EDITORIAL: ADB (Asian Development Bank) has revealed nothing surprising by stating that “stark disparities” in learning persist across public and private schools and schools in rural and urban areas in Pakistan.
In its latest report, “Strengthening School Teaching in Pakistan”, the Bank goes on to note that inadequate incentives and opportunities for professional development and career advancement have rendered teaching an unappealing career choice in the country, “resulting in almost a fifth of all teachers quitting the profession”.
Yet even all this only scratches the surface of the problem. When seen in light of the country’s extremely high population figures – fifth highest in the whole world – it assumes even more ominous proportions.
Pakistan also figures among the world’s top 10 countries in terms of poverty, which means most families that can send their children to school can afford only public ones, which in turn implies that only a small percentage has the luxury of private, urban education in this country. That puts a very large number of Pakistanis at a serious disadvantage when they are born.
The report did mention that Pakistan had made “remarkable progress toward universal primary education through a significant expansion of school access”, but it didn’t exactly break down if such progress had been made in rural areas as well.
Yet even if this was the case, it would still have brought more children to public schools with substandard quality. And while that is much better than leaving them completely illiterate, it still doesn’t solve the problem of “stark disparity” between the two systems.

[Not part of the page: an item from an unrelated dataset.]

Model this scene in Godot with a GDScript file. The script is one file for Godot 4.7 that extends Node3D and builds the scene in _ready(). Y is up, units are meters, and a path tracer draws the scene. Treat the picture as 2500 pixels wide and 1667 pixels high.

Interestingly, the report feels the biggest challenge is “ensuring the availability of quality teaching including inadequate numbers of qualified teachers, particularly subject specialists; uneven distribution of teachers across schools; teacher absenteeism; low teacher accountability; and insufficient training opportunities and incentives”. Indeed, when the PTI administration experimented with its controversial SNC (single national curriculum) one of the problems it ran into was lack of qualified teachers.
But, once again, that was only part of the problem. While quality teachers are necessary for quality education, quality curriculum is no less important. And one reason the SNC experiment failed so badly was that it pandered to the interests of the right wing, conservative lobby to gain political points at the cost of the country’s school children.
The education system faces many challenges, but the main ones are lack of qualified teachers and a structured curriculum. One would have thought that the latter would be easier to overcome than the former, yet both have proved equally difficult.
Perhaps an even bigger problem is lack of necessary will at the very top. And that is not something reports from institutions like ADB can solve. The education problem is so obvious and acute that we don’t even need anybody from the outside to put the spotlight on it. Sadly, it has never been given the attention it deserves.
And now that we are one of the most densely populated, poorest and most illiterate countries in the whole world, it might already be too late to do something about it.